Entries with scene source code:
** START **
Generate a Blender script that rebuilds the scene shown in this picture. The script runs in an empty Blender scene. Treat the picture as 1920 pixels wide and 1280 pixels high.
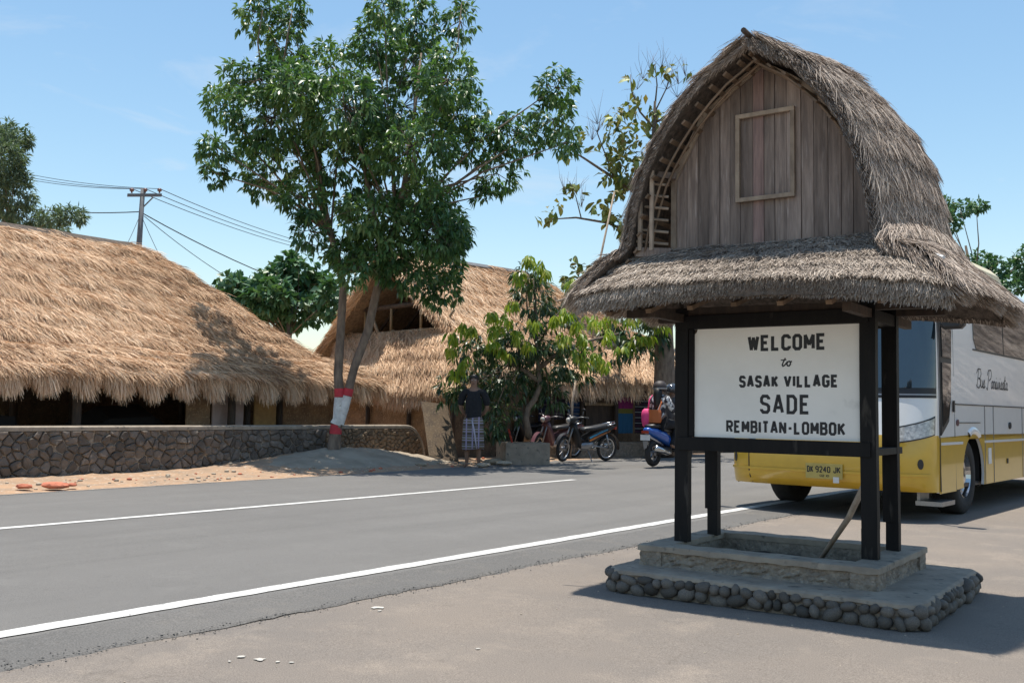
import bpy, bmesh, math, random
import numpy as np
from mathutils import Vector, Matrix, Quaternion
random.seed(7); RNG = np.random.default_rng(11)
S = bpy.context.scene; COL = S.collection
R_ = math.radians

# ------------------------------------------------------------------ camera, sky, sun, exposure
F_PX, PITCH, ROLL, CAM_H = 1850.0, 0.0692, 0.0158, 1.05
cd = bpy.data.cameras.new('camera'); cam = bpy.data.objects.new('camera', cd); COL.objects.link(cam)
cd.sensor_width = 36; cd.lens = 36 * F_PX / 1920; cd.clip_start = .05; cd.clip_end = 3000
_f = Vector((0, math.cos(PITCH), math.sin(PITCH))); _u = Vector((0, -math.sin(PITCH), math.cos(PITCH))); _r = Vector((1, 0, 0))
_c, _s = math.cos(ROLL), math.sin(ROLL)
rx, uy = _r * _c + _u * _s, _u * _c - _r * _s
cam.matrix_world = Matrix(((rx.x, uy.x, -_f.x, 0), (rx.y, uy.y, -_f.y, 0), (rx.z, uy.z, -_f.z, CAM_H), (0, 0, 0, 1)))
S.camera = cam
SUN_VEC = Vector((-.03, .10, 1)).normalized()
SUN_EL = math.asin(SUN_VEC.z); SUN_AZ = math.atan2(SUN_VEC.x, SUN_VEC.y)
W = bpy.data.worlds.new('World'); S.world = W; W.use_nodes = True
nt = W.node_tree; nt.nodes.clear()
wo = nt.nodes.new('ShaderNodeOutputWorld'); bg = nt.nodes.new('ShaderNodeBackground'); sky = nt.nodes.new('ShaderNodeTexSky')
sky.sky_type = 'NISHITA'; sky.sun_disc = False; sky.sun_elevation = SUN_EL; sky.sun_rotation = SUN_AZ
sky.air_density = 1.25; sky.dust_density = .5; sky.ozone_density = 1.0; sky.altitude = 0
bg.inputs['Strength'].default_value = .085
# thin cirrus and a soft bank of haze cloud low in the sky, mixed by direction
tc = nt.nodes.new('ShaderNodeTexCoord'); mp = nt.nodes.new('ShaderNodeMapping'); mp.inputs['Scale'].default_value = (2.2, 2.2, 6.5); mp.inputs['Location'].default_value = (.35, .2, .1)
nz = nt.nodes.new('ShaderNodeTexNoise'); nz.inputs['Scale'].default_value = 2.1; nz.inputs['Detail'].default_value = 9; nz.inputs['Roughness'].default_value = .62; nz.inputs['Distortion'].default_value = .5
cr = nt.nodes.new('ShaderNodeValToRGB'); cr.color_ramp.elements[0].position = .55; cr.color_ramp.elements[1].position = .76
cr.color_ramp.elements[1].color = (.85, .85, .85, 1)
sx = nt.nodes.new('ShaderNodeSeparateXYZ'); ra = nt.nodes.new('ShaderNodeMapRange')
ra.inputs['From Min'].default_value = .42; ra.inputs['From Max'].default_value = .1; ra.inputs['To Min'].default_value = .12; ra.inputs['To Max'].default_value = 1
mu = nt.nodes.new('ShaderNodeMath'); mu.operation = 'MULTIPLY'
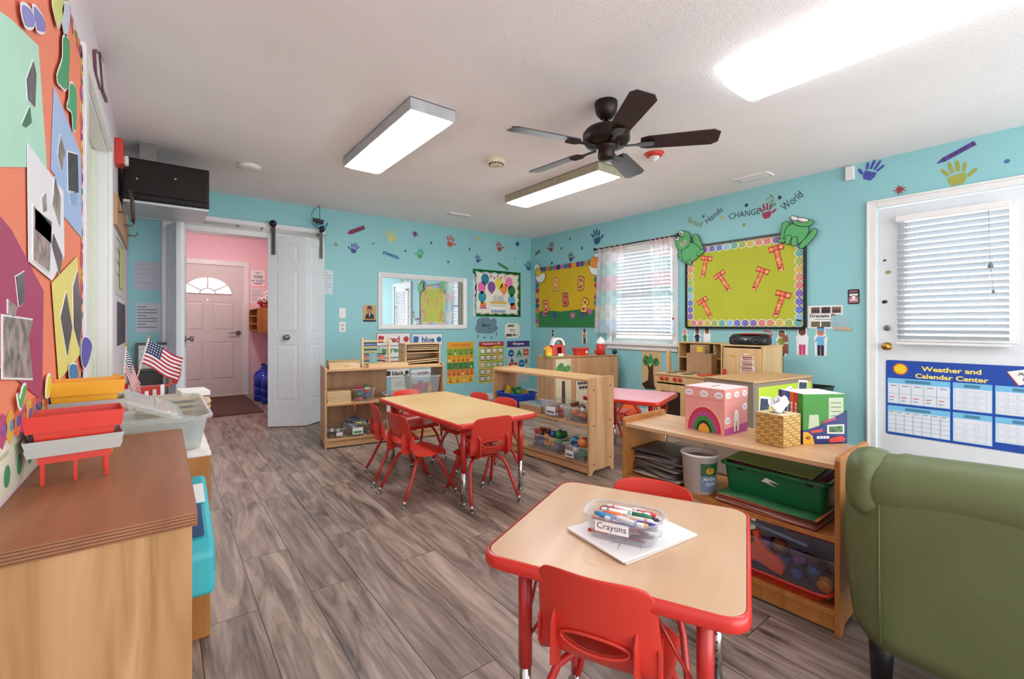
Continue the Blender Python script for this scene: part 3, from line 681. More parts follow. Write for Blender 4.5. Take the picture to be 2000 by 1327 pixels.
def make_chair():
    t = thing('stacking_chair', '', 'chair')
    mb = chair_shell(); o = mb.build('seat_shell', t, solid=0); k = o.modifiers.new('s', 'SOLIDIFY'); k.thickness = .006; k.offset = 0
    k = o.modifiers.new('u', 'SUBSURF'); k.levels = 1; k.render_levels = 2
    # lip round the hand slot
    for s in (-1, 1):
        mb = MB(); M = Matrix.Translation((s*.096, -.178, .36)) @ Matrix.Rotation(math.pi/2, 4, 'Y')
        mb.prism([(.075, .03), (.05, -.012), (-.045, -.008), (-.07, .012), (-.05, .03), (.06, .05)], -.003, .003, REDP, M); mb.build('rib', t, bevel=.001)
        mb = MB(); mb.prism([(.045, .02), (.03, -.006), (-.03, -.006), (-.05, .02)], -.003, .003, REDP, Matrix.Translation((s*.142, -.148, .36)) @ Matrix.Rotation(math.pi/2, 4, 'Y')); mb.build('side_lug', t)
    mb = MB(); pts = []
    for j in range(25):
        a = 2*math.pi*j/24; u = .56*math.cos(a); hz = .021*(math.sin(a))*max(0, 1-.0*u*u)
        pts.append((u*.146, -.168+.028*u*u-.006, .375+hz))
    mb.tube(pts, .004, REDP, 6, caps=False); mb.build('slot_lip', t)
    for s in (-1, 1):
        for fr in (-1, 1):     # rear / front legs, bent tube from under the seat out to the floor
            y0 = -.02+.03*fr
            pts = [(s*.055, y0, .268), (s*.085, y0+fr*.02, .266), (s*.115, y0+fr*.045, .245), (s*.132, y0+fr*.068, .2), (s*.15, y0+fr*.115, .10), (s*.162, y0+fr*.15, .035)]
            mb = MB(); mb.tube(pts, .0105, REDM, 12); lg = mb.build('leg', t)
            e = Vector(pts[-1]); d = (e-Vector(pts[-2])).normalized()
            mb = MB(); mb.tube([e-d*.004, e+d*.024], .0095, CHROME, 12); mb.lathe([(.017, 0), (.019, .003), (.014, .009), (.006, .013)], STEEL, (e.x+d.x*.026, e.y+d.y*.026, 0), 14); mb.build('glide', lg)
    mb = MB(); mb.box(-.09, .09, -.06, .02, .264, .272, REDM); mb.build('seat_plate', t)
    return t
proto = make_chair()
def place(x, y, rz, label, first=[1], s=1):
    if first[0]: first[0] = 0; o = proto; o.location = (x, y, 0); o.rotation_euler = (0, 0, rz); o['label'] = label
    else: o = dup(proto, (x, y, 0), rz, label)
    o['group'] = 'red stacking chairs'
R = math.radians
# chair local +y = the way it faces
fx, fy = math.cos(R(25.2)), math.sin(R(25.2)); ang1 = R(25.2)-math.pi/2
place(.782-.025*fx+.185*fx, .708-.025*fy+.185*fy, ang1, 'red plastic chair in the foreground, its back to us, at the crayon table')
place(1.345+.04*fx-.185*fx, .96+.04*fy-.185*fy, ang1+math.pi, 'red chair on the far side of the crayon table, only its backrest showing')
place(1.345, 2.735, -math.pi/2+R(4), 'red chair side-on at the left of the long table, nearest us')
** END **
- _The request_
Pictures are to be left out; the records above must be repeated word for word.

- _Result below_
Generate a Blender script that rebuilds the scene shown in this picture. The script runs in an empty Blender scene. Treat the picture as 1920 pixels wide and 1280 pixels high.
import bpy, bmesh, math, random
import numpy as np
from mathutils import Vector, Matrix, Quaternion
random.seed(7); RNG = np.random.default_rng(11)
S = bpy.context.scene; COL = S.collection
R_ = math.radians

# ------------------------------------------------------------------ camera, sky, sun, exposure
F_PX, PITCH, ROLL, CAM_H = 1850.0, 0.0692, 0.0158, 1.05
cd = bpy.data.cameras.new('camera'); cam = bpy.data.objects.new('camera', cd); COL.objects.link(cam)
cd.sensor_width = 36; cd.lens = 36 * F_PX / 1920; cd.clip_start = .05; cd.clip_end = 3000
_f = Vector((0, math.cos(PITCH), math.sin(PITCH))); _u = Vector((0, -math.sin(PITCH), math.cos(PITCH))); _r = Vector((1, 0, 0))
_c, _s = math.cos(ROLL), math.sin(ROLL)
rx, uy = _r * _c + _u * _s, _u * _c - _r * _s
cam.matrix_world = Matrix(((rx.x, uy.x, -_f.x, 0), (rx.y, uy.y, -_f.y, 0), (rx.z, uy.z, -_f.z, CAM_H), (0, 0, 0, 1)))
S.camera = cam
SUN_VEC = Vector((-.03, .10, 1)).normalized()
SUN_EL = math.asin(SUN_VEC.z); SUN_AZ = math.atan2(SUN_VEC.x, SUN_VEC.y)
W = bpy.data.worlds.new('World'); S.world = W; W.use_nodes = True
nt = W.node_tree; nt.nodes.clear()
wo = nt.nodes.new('ShaderNodeOutputWorld'); bg = nt.nodes.new('ShaderNodeBackground'); sky = nt.nodes.new('ShaderNodeTexSky')
sky.sky_type = 'NISHITA'; sky.sun_disc = False; sky.sun_elevation = SUN_EL; sky.sun_rotation = SUN_AZ
sky.air_density = 1.25; sky.dust_density = .5; sky.ozone_density = 1.0; sky.altitude = 0
bg.inputs['Strength'].default_value = .085
# thin cirrus and a soft bank of haze cloud low in the sky, mixed by direction
tc = nt.nodes.new('ShaderNodeTexCoord'); mp = nt.nodes.new('ShaderNodeMapping'); mp.inputs['Scale'].default_value = (2.2, 2.2, 6.5); mp.inputs['Location'].default_value = (.35, .2, .1)
nz = nt.nodes.new('ShaderNodeTexNoise'); nz.inputs['Scale'].default_value = 2.1; nz.inputs['Detail'].default_value = 9; nz.inputs['Roughness'].default_value = .62; nz.inputs['Distortion'].default_value = .5
cr = nt.nodes.new('ShaderNodeValToRGB'); cr.color_ramp.elements[0].position = .55; cr.color_ramp.elements[1].position = .76
cr.color_ramp.elements[1].color = (.85, .85, .85, 1)
sx = nt.nodes.new('ShaderNodeSeparateXYZ'); ra = nt.nodes.new('ShaderNodeMapRange')
ra.inputs['From Min'].default_value = .42; ra.inputs['From Max'].default_value = .1; ra.inputs['To Min'].default_value = .12; ra.inputs['To Max'].default_value = 1
mu = nt.nodes.new('ShaderNodeMath'); mu.operation = 'MULTIPLY'
Continue the Blender Python script for this scene: part 3, from line 681. More parts follow. Write for Blender 4.5. Take the picture to be 2000 by 1327 pixels.
def make_chair():
    t = thing('stacking_chair', '', 'chair')
    mb = chair_shell(); o = mb.build('seat_shell', t, solid=0); k = o.modifiers.new('s', 'SOLIDIFY'); k.thickness = .006; k.offset = 0
    k = o.modifiers.new('u', 'SUBSURF'); k.levels = 1; k.render_levels = 2
    # lip round the hand slot
    for s in (-1, 1):
        mb = MB(); M = Matrix.Translation((s*.096, -.178, .36)) @ Matrix.Rotation(math.pi/2, 4, 'Y')
        mb.prism([(.075, .03), (.05, -.012), (-.045, -.008), (-.07, .012), (-.05, .03), (.06, .05)], -.003, .003, REDP, M); mb.build('rib', t, bevel=.001)
        mb = MB(); mb.prism([(.045, .02), (.03, -.006), (-.03, -.006), (-.05, .02)], -.003, .003, REDP, Matrix.Translation((s*.142, -.148, .36)) @ Matrix.Rotation(math.pi/2, 4, 'Y')); mb.build('side_lug', t)
    mb = MB(); pts = []
    for j in range(25):
        a = 2*math.pi*j/24; u = .56*math.cos(a); hz = .021*(math.sin(a))*max(0, 1-.0*u*u)
        pts.append((u*.146, -.168+.028*u*u-.006, .375+hz))
    mb.tube(pts, .004, REDP, 6, caps=False); mb.build('slot_lip', t)
    for s in (-1, 1):
        for fr in (-1, 1):     # rear / front legs, bent tube from under the seat out to the floor
            y0 = -.02+.03*fr
            pts = [(s*.055, y0, .268), (s*.085, y0+fr*.02, .266), (s*.115, y0+fr*.045, .245), (s*.132, y0+fr*.068, .2), (s*.15, y0+fr*.115, .10), (s*.162, y0+fr*.15, .035)]
            mb = MB(); mb.tube(pts, .0105, REDM, 12); lg = mb.build('leg', t)
            e = Vector(pts[-1]); d = (e-Vector(pts[-2])).normalized()
            mb = MB(); mb.tube([e-d*.004, e+d*.024], .0095, CHROME, 12); mb.lathe([(.017, 0), (.019, .003), (.014, .009), (.006, .013)], STEEL, (e.x+d.x*.026, e.y+d.y*.026, 0), 14); mb.build('glide', lg)
    mb = MB(); mb.box(-.09, .09, -.06, .02, .264, .272, REDM); mb.build('seat_plate', t)
    return t
proto = make_chair()
def place(x, y, rz, label, first=[1], s=1):
    if first[0]: first[0] = 0; o = proto; o.location = (x, y, 0); o.rotation_euler = (0, 0, rz); o['label'] = label
    else: o = dup(proto, (x, y, 0), rz, label)
    o['group'] = 'red stacking chairs'
R = math.radians
# chair local +y = the way it faces
fx, fy = math.cos(R(25.2)), math.sin(R(25.2)); ang1 = R(25.2)-math.pi/2
place(.782-.025*fx+.185*fx, .708-.025*fy+.185*fy, ang1, 'red plastic chair in the foreground, its back to us, at the crayon table')
place(1.345+.04*fx-.185*fx, .96+.04*fy-.185*fy, ang1+math.pi, 'red chair on the far side of the crayon table, only its backrest showing')
place(1.345, 2.735, -math.pi/2+R(4), 'red chair side-on at the left of the long table, nearest us')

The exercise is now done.